Copy each line below in which the string "scene" occurs.

------------------------------------------------

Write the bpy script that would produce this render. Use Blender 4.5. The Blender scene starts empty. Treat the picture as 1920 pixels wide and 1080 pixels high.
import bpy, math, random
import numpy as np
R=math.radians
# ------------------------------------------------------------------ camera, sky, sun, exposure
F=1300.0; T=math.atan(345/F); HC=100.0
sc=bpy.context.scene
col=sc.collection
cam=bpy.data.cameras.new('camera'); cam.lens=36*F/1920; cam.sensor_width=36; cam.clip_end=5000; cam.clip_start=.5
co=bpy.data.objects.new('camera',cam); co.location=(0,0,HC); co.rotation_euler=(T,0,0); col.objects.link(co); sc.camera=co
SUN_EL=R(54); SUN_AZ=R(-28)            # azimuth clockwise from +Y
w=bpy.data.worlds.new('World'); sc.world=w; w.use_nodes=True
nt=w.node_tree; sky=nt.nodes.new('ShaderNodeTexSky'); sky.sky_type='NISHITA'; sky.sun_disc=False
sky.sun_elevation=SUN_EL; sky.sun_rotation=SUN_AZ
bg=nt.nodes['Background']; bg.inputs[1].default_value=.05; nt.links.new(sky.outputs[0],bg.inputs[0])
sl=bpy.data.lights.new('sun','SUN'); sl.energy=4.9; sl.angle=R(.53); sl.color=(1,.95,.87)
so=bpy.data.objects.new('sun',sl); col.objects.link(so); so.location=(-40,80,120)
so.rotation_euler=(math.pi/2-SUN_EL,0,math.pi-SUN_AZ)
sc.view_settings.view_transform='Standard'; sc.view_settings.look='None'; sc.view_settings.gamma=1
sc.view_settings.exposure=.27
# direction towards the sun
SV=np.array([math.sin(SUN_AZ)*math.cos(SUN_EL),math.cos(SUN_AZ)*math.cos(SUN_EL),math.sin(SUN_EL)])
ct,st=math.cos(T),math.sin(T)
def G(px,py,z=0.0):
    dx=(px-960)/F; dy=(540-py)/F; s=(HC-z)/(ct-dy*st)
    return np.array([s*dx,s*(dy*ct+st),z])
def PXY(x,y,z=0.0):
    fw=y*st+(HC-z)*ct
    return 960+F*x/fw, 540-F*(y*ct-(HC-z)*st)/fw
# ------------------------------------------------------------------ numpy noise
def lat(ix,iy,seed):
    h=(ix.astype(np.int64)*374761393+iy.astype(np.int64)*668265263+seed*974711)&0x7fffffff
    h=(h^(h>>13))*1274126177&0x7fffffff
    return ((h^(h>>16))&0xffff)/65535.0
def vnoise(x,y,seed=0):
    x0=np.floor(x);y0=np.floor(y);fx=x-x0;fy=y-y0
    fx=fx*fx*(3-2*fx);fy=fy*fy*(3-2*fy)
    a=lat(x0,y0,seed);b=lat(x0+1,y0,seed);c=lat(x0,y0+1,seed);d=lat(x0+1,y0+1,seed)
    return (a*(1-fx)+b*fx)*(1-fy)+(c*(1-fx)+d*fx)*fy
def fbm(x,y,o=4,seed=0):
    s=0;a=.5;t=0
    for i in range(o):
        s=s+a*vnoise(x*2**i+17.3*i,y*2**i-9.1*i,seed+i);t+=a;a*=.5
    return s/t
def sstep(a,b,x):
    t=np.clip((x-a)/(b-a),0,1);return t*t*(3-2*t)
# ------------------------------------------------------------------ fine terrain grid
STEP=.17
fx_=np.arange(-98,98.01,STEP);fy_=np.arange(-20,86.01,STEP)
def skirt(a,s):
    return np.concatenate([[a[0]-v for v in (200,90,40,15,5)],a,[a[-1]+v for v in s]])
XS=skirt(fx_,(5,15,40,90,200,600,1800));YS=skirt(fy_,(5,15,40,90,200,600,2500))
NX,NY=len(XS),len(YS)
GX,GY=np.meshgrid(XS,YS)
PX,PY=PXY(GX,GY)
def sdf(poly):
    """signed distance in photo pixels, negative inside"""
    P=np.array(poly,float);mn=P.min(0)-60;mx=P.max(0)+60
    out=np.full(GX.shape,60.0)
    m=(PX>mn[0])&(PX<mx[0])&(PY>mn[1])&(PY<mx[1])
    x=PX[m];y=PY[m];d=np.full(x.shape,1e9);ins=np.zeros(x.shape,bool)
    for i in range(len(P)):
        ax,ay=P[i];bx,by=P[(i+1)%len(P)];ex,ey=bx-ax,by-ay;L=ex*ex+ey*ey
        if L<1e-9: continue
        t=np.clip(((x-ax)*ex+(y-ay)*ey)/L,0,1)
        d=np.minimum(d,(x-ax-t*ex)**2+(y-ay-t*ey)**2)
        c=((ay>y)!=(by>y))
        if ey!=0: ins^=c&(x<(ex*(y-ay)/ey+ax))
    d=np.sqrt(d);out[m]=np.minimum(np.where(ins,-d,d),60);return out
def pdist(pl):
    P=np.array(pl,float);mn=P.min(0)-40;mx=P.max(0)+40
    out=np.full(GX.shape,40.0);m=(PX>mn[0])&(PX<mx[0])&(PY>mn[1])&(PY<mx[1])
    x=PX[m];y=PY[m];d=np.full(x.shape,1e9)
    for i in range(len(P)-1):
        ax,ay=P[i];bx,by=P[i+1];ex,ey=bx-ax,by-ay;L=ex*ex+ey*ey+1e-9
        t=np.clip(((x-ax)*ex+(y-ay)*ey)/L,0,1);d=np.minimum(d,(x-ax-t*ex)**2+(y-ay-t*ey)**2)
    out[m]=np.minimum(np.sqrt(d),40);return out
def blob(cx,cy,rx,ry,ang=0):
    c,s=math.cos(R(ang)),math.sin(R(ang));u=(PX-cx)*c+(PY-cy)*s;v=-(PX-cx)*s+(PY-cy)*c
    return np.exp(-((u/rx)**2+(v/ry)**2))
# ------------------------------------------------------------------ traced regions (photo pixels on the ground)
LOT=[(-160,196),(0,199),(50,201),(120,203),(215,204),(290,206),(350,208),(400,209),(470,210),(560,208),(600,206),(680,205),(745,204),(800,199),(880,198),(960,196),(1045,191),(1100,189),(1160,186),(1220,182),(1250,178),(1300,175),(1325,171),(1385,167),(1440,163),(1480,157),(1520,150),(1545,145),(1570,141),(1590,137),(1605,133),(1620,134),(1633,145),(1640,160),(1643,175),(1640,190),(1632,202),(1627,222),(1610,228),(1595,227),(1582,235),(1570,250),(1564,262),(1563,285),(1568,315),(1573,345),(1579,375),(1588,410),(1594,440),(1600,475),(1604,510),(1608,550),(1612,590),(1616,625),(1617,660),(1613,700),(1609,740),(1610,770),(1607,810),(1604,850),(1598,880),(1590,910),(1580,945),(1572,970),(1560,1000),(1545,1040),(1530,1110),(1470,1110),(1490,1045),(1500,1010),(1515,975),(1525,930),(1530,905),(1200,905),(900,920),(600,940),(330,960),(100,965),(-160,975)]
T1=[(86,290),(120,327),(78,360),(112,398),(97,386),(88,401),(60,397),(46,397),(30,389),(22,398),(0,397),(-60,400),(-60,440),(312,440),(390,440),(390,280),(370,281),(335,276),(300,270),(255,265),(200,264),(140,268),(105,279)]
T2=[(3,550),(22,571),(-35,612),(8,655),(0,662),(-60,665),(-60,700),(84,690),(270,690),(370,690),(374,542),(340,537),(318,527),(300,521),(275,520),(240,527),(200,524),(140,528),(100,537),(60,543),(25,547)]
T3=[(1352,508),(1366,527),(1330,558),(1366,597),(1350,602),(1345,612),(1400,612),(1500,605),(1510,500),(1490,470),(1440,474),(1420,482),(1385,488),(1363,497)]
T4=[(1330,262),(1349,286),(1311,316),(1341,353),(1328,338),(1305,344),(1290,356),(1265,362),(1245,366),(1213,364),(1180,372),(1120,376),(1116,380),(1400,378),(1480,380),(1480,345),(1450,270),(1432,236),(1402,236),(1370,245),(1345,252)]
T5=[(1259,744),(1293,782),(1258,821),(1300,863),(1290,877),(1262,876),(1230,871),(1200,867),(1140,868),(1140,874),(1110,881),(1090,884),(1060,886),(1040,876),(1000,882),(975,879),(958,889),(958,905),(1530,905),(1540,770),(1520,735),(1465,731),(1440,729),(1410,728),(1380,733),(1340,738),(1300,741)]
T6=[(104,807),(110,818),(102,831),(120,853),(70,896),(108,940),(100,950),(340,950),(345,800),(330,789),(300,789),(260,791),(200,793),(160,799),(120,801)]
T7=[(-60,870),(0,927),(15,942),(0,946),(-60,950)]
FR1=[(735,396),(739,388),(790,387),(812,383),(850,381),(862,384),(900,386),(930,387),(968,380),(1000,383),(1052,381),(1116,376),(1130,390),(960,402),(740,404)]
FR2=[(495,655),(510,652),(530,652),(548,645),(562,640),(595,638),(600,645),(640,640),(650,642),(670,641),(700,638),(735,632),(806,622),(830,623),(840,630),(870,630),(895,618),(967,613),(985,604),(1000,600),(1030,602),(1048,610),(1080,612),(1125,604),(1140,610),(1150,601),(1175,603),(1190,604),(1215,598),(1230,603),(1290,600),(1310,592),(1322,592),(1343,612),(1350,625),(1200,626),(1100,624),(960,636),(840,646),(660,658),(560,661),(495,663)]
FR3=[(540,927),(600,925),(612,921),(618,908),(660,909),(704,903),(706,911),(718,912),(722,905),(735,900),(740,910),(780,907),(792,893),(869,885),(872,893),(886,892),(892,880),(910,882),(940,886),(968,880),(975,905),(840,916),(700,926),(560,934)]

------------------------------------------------

### TASK RESPONSE
Write the bpy script that would produce this render. Use Blender 4.5. The Blender scene starts empty. Treat the picture as 1920 pixels wide and 1080 pixels high.
sc=bpy.context.scene